University of Michigan

One of the final episodes of Ovid's Metamorphoses is the arrival of Aesculapius in Rome to cure the plague, which scholars read as establishing Rome as a new religious power in the world.  A key part of the episode, however, remains unsolved: the Delphic oracle's response to the Romans about the plague, which tells them that they should have sought in a 'closer place' (15.637-40).  This riddle has puzzled scholars, since the Romans correctly go to Epidaurus to summon Aesculapius, though Epidaurus is in no way closer to Rome than Delphi is.

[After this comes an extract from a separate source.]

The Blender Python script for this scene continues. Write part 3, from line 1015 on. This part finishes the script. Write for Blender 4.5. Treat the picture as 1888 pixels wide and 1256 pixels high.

Through a comparison of other accounts of this and similar events, it is clear that the 'closer place' is actually Rome, or – more specifically – the Sibylline Books.  That the Romans already have the answer at home serves to write Delphi out of the picture, putting more focus on Rome as a religious center.  But this ideological frame involves more than just this one episode, for Aesculapius' role in saving the city was already alluded to in a prophecy at Met. 2.640-58.  In this way (and many others) Rome is always the focus of Ovid's poem and the center of the world, which helps to explain other elements of the Aesculapius episode, like the invocation to the Muses: the event is not just historical, which is unfortunately how scholars try to read it.  Rather, it goes beyond a simple notion of history or a division of history and myth.  The most historical event in the poem is in turn also the  most mythological, for it best illustrates the position of Rome as an ideological power.